O portefólio tem assim duas linhas: uma assente em terroirs mais tradicionais e, como nos disse, “Com uma estética mais convencional”. Essa é a gama Ipiranga. Saiu em Novembro o Ipiranga Alvarinho 2022, feito em Monção e fermentado em barricas usadas com estágio sobre borras totais durante 10 meses. Em Março, acontecerá o lançamento de 3.600 Garrafas do Ipiranga Douro tinto 2022, este feito com Touriga Francesa, Touriga Nacional, Tinto Cão e Sousão. Existirá uma segunda linha que é composta de vinhos mais originais, castas menos conhecidas, processos menos comuns.
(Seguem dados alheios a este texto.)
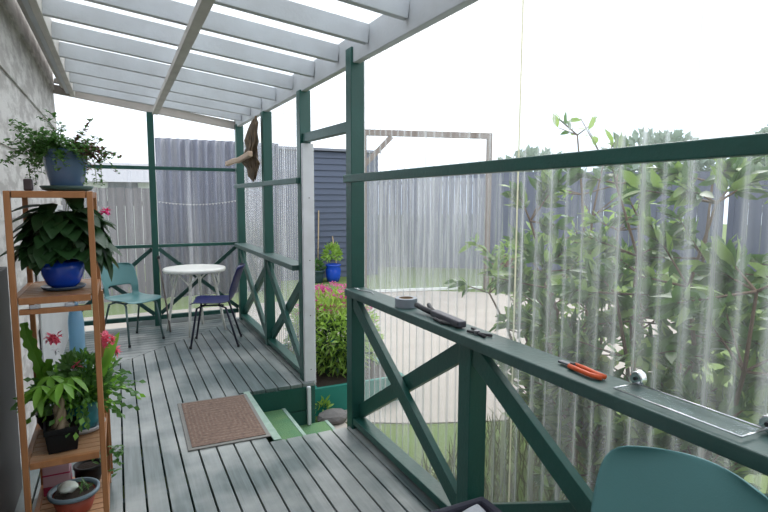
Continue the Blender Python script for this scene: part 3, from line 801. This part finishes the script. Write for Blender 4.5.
# dark pruning tools
t = thing('garden_shears', 'black and grey hand tool with two handles lying on the handrail', 'tool', (1.34, 2.10, RT))
bm = NB(); tube(bm, [(1.335, 2.34, RT + .034), (1.335, 2.27, RT + .027), (1.34, 2.18, RT + .020)], .014, 10); obj('handle', bm, BLACKM, t, smooth=True)
bm = NB(); tube(bm, [(1.375, 2.29, RT + .040), (1.36, 2.24, RT + .028), (1.345, 2.18, RT + .022)], .011, 10); obj('handle', bm, BLACKM, t, smooth=True)
bm = NB(); bar(bm, (1.345, 2.19, RT + .022), (1.33, 1.93, RT + .020), .044, .030, (0, 0, 1)); obj('tool_body', bm, mat('charcoal_metal', (.07, .07, .085), .45, metal=.3), t, bevel=.006)
bm = NB(); bar(bm, (1.345, 2.12, RT + .010), (1.30, 2.04, RT + .0095), .022, .014, (0, 0, 1)); tube(bm, [(1.31, 2.13, RT + .009), (1.30, 2.05, RT + .009), (1.32, 1.98, RT + .009)], .008, 8); obj('strap', bm, BLACKM, t)
t = thing('pliers', 'small dark pliers open on the handrail past the two-handled tool', 'tool', (1.335, 1.83, RT))
bm = NB(); tube(bm, [(1.36, 1.90, RT + .007), (1.35, 1.86, RT + .012), (1.33, 1.82, RT + .007), (1.325, 1.76, RT + .007)], .006, 8); obj('handle', bm, BLACKM, t, smooth=True)
bm = NB(); tube(bm, [(1.315, 1.87, RT + .007), (1.325, 1.84, RT + .007), (1.34, 1.80, RT + .007), (1.36, 1.76, RT + .007)], .006, 8); obj('handle', bm, BLACKM, t, smooth=True)
bm = NB(); lathe(bm, [(0, 0), (.012, 0), (.012, .018), (0, .018)], (1.332, 1.825, RT), 12); obj('pivot', bm, GREYM, t)
# secateurs
t = thing('secateurs', 'orange handled secateurs lying on the handrail near the teal chair', 'tool', (1.34, 1.22, RT))
for pts in ([(1.335, 1.31, RT + .011), (1.330, 1.265, RT + .011), (1.325, 1.21, RT + .011), (1.335, 1.175, RT + .011)], [(1.362, 1.31, RT + .011), (1.362, 1.265, RT + .011), (1.352, 1.21, RT + .011), (1.35, 1.175, RT + .011)]):
    bm = NB(); tube(bm, pts, .0085, 8); obj('handle', bm, ORANGE, t, smooth=True)
bm = NB(); bar(bm, (1.35, 1.30, RT + .011), (1.352, 1.37, RT + .009), .02, .008, (0, 0, 1)); obj('blade', bm, GREYM, t, bevel=.002)
bm = NB(); lathe(bm, [(0, 0), (.009, 0), (.009, .02), (0, .02)], (1.35, 1.31, RT), 12); obj('pivot', bm, BLACKM, t)
# glass shelf with chrome frame and round fixings
t = thing('glass_shelf', 'chrome framed glass bathroom shelf lying on the handrail', 'shelf', (1.34, .92, RT))
X0, X1, Y0, Y1, zt = 1.292, 1.388, .725, 1.09, RT + .012
bm = NB(); box(bm, X0, X1, Y0, Y1, zt - .002, zt + .002); obj('glass_plate', bm, GLASS, t)
bm = NB()
for a, b in (((X0, Y0), (X1, Y0)), ((X1, Y0), (X1, Y1)), ((X1, Y1), (X0, Y1)), ((X0, Y1), (X0, Y0))):
    tube(bm, [(a[0], a[1], zt), (b[0], b[1], zt)], .0028, 6)
obj('frame', bm, CHROME, t, smooth=True)
for y in (Y0 - .004, Y1 + .004):
    bm = NB(); r_ = bmesh.ops.create_cone(bm, cap_ends=True, segments=24, radius1=.025, radius2=.021, depth=.022)
    bmesh.ops.rotate(bm, verts=bm.verts, cent=(0, 0, 0), matrix=Matrix.Rotation(-PI / 2, 3, 'Y')); bmesh.ops.translate(bm, verts=bm.verts, vec=(X1 + .010, y, RT + .026))
    f = obj('wall_fixing', bm, CHROME, t, bevel=.003)
    bm = NB(); lathe(bm, [(0, 0), (.006, 0), (.006, .004), (0, .004)], (0, 0, 0), 12); bmesh.ops.rotate(bm, verts=bm.verts, cent=(0, 0, 0), matrix=Matrix.Rotation(-PI / 2, 3, 'Y')); bmesh.ops.translate(bm, verts=bm.verts, vec=(X1 - .0015, y, RT + .026))
    obj('screw', bm, BLACKM, f)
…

O primeiro vinho dessa gama é o Cão que Ladra Mourisco Douro tinto 2022, de que se fizeram apenas 891 garrafas. As uvas vêm de uma vinha com cerca de 40 anos, plantada a 550 metros de altitude, na freguesia da Lousa no Douro Superior; fermentou em lagar com 50% de cacho inteiro, estagiou em barrica usada

Tal como acontece com todos os novos projectos do sector do vinho, António Braga vai sentir as dores do crescimento: as garrafas chegarão a tempo? Os rótulos foram aprovados? As rolhas estão certas para a garrafa que temos? E as caixas de cartão quando é que são entregues? E como é que vou distribuir os vinhos? Entrego tudo a um ou prefiro vários distribuidores? E onde é que quero chegar? Fico-me pela paróquia ou vou tentar os mercados externos? Estas são o tipo de questões que nunca se colocaram a António Braga enquanto foi enólogo de uma grande casa de vinhos. Feito o balanço, confessou-nos que continua a acreditar que foi a melhor decisão que podia ter tomado. Como diz o ditado (nem sei bem se é ditado…), a sorte só sorri aos ousados!

 

Para António Braga, a sua nova aventura desenrola-se em planos bem distintos: os seus vinhos que saem com diferentes rótulos mas sempre com a sua assinatura, e o trabalho de consultoria.